------ DATASET EXTRACT

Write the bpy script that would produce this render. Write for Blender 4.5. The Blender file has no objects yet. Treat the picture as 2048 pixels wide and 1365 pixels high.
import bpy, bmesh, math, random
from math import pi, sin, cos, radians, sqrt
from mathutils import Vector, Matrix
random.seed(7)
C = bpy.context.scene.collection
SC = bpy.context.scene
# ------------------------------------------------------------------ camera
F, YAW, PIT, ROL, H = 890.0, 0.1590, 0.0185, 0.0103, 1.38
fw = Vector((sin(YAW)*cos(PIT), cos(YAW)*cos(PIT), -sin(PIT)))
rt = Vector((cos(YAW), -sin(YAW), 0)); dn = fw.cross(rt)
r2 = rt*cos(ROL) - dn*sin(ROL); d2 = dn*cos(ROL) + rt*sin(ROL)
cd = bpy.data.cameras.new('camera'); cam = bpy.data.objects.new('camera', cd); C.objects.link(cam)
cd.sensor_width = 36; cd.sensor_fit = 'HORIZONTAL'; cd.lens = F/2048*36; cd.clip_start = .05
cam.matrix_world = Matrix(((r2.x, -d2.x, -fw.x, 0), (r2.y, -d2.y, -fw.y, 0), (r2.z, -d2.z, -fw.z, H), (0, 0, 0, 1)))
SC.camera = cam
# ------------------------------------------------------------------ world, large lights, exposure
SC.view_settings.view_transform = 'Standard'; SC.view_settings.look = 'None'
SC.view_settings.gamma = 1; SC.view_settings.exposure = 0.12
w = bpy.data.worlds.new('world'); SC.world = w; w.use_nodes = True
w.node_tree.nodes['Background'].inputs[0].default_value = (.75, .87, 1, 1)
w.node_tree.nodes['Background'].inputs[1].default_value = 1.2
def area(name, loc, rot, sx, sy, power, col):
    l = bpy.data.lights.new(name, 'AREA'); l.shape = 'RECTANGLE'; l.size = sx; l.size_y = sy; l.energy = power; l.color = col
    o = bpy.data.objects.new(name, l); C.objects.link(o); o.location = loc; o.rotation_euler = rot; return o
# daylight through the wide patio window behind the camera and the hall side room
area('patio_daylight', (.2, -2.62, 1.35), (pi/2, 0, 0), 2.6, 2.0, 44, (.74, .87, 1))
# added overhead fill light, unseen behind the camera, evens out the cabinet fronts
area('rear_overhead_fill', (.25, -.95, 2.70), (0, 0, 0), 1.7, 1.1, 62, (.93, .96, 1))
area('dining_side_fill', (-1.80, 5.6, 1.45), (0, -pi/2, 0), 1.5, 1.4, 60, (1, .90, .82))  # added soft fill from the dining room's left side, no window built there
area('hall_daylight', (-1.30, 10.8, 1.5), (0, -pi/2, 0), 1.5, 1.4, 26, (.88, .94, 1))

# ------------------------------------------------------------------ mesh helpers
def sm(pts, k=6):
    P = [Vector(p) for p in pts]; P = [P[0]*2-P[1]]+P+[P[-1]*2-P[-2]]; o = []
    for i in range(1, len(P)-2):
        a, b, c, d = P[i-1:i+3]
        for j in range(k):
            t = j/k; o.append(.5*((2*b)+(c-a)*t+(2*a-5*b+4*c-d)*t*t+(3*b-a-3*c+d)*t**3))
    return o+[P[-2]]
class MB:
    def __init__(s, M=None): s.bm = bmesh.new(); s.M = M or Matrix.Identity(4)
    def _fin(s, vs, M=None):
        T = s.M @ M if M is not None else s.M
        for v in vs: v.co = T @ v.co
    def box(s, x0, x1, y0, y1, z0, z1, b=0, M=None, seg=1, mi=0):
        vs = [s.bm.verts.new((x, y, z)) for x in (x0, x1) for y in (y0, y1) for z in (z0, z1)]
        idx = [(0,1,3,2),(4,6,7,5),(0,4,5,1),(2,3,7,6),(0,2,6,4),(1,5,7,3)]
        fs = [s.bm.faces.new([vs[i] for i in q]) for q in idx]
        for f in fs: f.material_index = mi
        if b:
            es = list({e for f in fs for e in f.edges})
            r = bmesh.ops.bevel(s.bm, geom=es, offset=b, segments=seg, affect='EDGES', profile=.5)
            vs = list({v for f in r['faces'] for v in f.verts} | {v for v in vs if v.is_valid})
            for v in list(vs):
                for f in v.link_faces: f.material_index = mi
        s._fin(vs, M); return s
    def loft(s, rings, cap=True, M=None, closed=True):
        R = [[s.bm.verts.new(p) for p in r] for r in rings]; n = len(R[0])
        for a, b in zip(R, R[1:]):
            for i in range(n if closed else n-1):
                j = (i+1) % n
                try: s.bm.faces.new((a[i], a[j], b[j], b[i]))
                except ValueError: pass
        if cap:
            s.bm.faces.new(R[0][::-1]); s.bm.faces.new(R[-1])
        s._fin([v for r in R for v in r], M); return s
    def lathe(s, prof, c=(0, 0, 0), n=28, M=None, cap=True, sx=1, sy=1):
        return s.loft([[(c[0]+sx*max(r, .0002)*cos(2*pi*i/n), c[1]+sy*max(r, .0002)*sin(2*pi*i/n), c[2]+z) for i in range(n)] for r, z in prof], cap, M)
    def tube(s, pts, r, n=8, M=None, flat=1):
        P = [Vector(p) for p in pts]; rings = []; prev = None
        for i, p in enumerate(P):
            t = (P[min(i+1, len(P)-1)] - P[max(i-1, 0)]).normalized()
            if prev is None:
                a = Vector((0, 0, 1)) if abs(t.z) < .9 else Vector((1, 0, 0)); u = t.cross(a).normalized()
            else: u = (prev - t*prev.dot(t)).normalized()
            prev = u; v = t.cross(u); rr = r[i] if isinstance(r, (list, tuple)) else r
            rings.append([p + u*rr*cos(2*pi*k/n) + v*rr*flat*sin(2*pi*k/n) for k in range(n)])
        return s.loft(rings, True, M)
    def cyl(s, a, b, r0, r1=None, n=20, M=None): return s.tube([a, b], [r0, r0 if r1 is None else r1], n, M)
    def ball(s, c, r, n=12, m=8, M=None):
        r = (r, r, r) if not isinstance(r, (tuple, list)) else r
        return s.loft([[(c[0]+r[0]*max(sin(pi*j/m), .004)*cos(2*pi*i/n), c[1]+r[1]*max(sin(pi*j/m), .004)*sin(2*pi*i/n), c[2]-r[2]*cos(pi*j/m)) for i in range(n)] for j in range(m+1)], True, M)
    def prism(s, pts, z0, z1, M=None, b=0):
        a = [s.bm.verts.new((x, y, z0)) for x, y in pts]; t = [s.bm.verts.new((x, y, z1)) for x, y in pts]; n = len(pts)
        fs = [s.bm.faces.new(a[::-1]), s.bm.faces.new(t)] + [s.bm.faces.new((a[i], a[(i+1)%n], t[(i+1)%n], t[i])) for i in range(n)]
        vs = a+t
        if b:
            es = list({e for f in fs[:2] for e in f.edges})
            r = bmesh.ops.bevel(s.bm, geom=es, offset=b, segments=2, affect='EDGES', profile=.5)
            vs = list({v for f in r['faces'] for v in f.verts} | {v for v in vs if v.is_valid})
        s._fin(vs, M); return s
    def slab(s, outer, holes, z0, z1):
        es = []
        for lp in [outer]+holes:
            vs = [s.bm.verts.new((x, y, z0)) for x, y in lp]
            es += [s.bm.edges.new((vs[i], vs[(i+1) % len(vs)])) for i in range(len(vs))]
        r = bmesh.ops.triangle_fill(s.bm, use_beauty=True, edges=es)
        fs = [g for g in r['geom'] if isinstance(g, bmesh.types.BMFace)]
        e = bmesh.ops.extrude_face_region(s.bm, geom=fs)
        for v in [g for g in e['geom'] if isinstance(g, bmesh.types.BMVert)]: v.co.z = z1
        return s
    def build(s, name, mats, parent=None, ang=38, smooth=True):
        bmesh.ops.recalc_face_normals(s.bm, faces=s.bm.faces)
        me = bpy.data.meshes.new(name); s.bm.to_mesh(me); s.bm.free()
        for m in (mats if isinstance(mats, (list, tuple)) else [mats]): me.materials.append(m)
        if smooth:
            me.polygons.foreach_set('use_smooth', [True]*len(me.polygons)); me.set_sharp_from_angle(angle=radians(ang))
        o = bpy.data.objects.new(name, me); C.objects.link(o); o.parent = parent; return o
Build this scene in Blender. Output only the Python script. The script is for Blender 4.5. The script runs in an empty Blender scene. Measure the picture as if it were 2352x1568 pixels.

------------

WORK REQUIRED: Extract every line containing the string "pixels" from the material.

FINISHED ANSWER:
Write the bpy script that would produce this render. Write for Blender 4.5. The Blender file has no objects yet. Treat the picture as 2048 pixels wide and 1365 pixels high.
Build this scene in Blender. Output only the Python script. The script is for Blender 4.5. The script runs in an empty Blender scene. Measure the picture as if it were 2352x1568 pixels.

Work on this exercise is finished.